Thursday, February 03, 2005

Just to Be

So today I was walking around in my park and I actually walked around for one whole round without doing any studying! I had just come from my Native Studies exam and I had all this information in my head and I was not in the propler mood for studying...so I got to walk and talk with God - it was so good! And then He was reminding me that I do not do this often enough, like just walk and be with Him, yup, just to be. That's something that I sure had to learn again today, just to be His child and to stop my brain from always studying, to relax in Him. Such a good place to be.

Onto my funny story of the day...so there we all were in our Native studies class waiting for our exam to start, when all of a sudden over the speakers comes this voice talking all about anatomy and the nervous system; dendrites and axons and cell bodies - oh how I do enjoy that stuff! And so he just doesn't stop, and we're supposed to be writing our exam in silence!

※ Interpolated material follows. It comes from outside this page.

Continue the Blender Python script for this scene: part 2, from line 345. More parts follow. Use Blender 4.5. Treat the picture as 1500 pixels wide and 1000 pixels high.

It was so funny, but my prof finally figured out how to turn his voice off, we still have no idea where he was really coming from.

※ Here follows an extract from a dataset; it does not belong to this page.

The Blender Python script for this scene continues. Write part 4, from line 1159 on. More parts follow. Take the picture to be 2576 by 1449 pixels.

And then today in the park there was this man with a cigar walking his big brown dog, and he asks me if I am birdwatching! Oh did that make me laugh, so I'm like nope, I'm just studying. Then there was this other guy walking a little dog and he asked me how I walked everyday without tripping over my feet...because he said whenever he sees me I'm always reading! So once again, I explained how I study best when I'm walking! Yeah, reminded me once again of how people notice my life and my actions even when I'm not aware of it. So thank you so much Jesus for parks and that I have legs so that I can walk - and yes, thank you too that I can go to University, I'm actually learning so much! Have a great day and remember to say hello to all those chipmunks you meet today - or people!

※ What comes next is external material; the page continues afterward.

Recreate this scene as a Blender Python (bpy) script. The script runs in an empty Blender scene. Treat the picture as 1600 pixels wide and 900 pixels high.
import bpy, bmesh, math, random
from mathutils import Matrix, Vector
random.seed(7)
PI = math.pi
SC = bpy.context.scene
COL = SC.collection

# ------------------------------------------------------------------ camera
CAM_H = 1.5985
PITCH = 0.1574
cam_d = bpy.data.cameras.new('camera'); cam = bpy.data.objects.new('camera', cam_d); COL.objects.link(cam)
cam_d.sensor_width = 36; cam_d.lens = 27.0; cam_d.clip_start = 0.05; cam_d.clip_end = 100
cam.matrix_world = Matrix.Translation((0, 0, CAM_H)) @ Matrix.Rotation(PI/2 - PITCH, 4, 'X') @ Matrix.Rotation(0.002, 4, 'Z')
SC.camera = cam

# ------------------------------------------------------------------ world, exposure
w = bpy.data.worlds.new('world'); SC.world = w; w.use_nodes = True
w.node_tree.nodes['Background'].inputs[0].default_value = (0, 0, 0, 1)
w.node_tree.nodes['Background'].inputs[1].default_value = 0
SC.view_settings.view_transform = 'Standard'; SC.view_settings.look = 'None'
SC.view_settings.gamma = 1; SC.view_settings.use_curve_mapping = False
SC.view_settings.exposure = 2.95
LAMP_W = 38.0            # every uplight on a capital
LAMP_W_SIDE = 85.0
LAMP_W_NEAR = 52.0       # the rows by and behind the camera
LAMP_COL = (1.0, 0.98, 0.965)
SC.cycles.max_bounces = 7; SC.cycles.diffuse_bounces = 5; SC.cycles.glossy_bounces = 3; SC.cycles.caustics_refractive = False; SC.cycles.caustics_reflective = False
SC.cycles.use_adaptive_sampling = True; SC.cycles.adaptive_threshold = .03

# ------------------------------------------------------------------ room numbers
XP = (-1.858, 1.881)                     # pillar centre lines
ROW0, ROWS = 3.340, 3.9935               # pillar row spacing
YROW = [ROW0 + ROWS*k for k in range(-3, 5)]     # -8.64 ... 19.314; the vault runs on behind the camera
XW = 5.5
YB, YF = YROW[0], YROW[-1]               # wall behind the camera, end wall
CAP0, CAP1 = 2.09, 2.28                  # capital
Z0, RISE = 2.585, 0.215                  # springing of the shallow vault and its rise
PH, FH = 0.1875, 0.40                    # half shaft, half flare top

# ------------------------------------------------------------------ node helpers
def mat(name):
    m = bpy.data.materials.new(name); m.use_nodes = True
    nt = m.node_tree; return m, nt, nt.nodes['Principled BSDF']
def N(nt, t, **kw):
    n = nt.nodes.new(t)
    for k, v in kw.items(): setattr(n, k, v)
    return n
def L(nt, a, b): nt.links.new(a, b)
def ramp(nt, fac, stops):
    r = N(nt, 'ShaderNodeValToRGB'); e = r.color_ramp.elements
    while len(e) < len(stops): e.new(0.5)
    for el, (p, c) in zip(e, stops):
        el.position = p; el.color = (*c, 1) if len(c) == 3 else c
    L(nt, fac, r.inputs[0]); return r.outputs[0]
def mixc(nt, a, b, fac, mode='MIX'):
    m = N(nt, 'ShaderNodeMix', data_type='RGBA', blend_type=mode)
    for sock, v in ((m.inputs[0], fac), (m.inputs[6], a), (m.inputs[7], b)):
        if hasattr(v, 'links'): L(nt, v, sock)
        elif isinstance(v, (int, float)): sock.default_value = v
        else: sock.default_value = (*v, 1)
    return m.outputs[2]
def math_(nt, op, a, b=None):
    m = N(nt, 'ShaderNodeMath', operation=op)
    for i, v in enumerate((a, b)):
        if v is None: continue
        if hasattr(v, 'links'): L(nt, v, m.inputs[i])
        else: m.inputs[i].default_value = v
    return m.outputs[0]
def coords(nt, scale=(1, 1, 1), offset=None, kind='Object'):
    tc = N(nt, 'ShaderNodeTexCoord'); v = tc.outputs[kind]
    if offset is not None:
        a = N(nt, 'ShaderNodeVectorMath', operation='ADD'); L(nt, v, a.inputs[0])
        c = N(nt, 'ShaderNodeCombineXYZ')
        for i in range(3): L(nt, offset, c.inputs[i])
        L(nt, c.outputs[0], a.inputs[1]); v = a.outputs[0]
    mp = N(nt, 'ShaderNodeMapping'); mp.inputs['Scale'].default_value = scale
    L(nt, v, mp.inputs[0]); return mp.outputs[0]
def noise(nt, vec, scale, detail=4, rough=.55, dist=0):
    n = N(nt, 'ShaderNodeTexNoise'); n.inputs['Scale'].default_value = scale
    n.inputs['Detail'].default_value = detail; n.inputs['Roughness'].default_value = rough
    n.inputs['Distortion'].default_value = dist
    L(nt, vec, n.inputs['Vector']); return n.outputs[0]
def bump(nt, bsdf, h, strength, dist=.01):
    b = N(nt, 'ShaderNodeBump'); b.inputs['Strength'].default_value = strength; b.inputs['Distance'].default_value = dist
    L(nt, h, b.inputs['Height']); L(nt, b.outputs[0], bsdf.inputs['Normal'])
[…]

Tuesday, February 01, 2005

Racing a chipmunk!

So I was reading John 9 today, where it talks about the blind man whom Jesus healed my putting mud on his eyes and telling him to go and wash in the pool of Siloam - which I found out means 'Sent.' Anyway, in verse 3 it ways that this man was born blind so that the power of God could be seen in him. I thought that was so neat, since often I would look at blindness and see it as something bad, usually not even thinking of this as something that could bring glory to God. So he gets healed and then the Pharisees ask him over and over again how he got healed, they just couldn't believe that Jesus had the power to do this, mostly that He is the Messiah.

So they end up throwing the now healed man out of the synagogue because he claims that Jesus must be the Son of God in order to be able to heal. I was just amazed at this man, the boldness he displayed in his life all because he had become convinced of who Jesus really is...which made me wonder if I have that same boldness in my life. So the blind man became convinced of Jesus after he was healed, he had a very real personal encounter with Christ. And once this happens, life can never be the same - I too, have had a personal encounter with Jesus, but does my life always show that? Am I constantly aware of His presence and what Jesus has done for me on the cross? Yeah, definitely learning to see God and live for Him in every aspect of life, no matter how small or mundane.

And so yesterday I was walking and what I saw just made me laugh out loud. There were these three chipmunks, and one of them decided it would be a good idea to have a race with me. So off goes this chipmunk, running from tree to tree and just looking me every now and then...he was running at the same speed as I was walking - until he stopped, that is. And so I won, all because he decided to stop and sniff the snow, maybe go exploring for some of those lovely nuts they enjoy so much. Yes, that was my laugh of the day!